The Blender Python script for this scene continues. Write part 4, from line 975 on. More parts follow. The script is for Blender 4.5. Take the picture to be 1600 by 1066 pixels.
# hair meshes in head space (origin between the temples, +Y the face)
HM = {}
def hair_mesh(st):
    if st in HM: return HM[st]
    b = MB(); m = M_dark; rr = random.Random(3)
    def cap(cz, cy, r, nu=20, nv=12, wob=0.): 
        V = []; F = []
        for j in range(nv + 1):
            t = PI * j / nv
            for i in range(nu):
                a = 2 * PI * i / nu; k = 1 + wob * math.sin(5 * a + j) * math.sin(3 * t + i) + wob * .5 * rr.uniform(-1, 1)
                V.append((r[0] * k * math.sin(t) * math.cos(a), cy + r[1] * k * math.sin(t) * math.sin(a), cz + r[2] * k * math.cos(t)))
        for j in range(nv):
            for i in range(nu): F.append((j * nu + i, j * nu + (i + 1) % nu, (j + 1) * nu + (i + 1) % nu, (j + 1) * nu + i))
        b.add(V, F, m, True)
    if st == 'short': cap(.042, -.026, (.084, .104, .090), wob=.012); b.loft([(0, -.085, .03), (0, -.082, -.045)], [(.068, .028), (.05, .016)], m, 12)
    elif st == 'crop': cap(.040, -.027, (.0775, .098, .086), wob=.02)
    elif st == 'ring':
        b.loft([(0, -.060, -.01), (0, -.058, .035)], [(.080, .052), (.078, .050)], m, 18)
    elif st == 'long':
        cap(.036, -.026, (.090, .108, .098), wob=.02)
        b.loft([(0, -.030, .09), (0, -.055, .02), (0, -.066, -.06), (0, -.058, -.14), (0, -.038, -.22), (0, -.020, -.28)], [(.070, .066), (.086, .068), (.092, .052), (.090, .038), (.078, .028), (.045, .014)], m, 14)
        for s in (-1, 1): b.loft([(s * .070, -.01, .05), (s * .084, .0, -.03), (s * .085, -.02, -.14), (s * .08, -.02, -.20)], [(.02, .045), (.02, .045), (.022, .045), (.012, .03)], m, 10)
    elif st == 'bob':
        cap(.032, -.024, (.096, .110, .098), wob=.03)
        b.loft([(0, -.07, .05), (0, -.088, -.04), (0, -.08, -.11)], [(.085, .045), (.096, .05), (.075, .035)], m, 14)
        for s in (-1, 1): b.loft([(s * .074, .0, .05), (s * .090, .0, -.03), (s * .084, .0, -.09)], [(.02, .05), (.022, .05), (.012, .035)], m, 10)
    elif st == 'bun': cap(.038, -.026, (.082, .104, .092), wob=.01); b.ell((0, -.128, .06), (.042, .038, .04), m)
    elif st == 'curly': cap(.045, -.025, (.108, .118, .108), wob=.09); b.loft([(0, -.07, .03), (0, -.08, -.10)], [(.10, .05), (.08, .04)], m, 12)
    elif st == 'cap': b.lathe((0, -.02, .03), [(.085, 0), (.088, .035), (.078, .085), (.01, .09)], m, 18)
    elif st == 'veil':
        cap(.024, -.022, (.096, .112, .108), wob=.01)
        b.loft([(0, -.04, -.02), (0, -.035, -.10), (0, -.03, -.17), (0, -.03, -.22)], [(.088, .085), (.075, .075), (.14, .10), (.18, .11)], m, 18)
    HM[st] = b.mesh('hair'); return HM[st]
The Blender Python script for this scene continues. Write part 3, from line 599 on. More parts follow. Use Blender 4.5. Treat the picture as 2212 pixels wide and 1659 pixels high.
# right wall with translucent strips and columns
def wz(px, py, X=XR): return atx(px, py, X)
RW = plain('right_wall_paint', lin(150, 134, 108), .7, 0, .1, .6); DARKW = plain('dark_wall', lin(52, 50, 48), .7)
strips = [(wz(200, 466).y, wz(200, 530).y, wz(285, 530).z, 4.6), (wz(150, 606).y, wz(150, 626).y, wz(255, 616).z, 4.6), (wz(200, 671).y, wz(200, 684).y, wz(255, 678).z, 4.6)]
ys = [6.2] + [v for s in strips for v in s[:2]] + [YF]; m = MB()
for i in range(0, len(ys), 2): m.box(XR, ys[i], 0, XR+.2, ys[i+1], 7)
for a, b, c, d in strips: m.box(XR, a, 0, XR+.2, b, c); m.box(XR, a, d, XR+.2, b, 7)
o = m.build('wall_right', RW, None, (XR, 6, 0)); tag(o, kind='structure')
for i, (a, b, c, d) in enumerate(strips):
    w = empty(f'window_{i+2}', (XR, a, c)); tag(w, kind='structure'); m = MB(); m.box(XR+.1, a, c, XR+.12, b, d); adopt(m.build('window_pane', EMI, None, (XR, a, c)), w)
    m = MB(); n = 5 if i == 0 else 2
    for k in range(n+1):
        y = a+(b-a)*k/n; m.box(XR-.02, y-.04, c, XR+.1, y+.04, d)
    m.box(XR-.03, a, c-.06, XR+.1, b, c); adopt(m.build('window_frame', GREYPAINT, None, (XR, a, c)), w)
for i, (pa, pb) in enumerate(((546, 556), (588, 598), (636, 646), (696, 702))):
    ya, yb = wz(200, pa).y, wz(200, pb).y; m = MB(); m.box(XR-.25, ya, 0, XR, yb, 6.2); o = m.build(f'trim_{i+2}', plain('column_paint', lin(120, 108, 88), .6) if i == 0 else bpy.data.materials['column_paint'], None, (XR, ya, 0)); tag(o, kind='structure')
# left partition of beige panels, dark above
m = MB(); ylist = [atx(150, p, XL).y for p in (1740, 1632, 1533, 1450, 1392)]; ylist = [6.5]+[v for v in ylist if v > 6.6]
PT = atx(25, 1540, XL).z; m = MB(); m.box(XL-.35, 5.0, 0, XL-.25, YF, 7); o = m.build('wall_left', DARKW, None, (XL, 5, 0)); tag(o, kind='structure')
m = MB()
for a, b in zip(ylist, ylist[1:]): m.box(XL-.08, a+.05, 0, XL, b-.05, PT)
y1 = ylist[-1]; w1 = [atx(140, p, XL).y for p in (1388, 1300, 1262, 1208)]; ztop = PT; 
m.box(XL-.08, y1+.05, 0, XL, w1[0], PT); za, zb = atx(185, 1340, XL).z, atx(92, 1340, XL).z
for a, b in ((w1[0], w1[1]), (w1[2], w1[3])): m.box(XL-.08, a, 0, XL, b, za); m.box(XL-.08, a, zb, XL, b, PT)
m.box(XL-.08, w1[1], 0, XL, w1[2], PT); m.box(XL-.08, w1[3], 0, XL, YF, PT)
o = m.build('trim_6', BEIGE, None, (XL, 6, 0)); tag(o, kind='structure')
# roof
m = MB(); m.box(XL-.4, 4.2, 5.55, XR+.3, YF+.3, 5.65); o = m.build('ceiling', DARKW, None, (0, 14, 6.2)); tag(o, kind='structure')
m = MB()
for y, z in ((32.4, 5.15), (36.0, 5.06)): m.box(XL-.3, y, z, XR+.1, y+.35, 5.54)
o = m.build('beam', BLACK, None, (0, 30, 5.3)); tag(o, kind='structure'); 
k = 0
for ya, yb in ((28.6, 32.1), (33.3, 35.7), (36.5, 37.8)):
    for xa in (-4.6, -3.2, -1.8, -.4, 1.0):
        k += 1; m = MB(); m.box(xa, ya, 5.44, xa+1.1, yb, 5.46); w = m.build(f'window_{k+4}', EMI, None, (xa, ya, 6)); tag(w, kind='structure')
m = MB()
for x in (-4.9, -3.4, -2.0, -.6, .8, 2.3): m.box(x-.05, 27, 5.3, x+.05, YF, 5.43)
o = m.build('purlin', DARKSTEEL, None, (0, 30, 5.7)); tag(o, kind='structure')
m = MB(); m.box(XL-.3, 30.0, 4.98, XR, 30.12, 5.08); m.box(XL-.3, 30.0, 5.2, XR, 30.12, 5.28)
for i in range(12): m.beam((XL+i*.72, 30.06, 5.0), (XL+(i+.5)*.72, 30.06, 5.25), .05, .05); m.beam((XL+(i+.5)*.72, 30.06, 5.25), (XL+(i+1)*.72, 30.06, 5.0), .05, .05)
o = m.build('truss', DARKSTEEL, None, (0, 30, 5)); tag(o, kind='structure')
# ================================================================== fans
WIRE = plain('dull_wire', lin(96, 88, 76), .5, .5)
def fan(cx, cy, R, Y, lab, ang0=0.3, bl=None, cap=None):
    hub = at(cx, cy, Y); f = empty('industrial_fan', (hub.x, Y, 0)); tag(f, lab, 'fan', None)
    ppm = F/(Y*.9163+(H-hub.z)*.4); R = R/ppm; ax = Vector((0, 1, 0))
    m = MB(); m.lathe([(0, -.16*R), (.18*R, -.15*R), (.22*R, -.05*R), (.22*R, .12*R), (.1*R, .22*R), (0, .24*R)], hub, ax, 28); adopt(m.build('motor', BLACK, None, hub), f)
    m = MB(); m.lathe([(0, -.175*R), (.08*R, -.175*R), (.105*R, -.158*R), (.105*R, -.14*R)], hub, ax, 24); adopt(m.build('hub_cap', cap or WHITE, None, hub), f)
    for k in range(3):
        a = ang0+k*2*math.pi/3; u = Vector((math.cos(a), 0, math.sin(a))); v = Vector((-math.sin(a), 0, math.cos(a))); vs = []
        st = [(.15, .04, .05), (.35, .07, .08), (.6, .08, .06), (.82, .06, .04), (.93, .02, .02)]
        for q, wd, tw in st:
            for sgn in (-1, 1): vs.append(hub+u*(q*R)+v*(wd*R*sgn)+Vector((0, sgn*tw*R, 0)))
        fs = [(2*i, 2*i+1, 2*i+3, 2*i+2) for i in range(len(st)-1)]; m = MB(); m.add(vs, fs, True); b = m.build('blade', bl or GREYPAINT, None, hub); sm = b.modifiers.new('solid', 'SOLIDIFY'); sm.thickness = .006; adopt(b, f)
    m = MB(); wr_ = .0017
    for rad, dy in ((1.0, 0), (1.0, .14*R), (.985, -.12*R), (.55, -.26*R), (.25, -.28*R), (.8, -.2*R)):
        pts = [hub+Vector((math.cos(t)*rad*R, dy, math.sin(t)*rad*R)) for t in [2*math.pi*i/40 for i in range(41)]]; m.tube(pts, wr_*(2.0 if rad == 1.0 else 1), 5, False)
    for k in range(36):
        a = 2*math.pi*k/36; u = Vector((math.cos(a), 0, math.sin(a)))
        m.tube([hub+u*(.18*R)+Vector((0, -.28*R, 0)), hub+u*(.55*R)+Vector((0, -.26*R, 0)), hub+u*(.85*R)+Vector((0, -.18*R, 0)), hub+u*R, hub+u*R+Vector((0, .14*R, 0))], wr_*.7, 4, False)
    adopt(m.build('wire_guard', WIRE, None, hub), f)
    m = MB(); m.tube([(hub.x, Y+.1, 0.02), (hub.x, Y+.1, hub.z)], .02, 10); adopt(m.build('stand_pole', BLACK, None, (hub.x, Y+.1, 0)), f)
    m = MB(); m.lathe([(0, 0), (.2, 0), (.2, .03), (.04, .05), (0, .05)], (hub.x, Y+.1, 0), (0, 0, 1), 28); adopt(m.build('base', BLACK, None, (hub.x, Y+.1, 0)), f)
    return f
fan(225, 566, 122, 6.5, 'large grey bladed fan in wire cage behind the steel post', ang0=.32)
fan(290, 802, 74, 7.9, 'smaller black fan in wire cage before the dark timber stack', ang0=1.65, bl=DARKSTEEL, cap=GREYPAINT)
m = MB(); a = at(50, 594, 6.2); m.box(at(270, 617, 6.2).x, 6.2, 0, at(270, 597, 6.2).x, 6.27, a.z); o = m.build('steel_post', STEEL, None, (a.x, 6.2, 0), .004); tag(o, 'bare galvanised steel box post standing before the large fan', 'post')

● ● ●

◆ Problem requirements:
Copy every line in the records above that contains the word "from".

◆ Answer for this exercise:
The Blender Python script for this scene continues. Write part 4, from line 975 on. More parts follow. The script is for Blender 4.5. Take the picture to be 1600 by 1066 pixels.
The Blender Python script for this scene continues. Write part 3, from line 599 on. More parts follow. Use Blender 4.5. Treat the picture as 2212 pixels wide and 1659 pixels high.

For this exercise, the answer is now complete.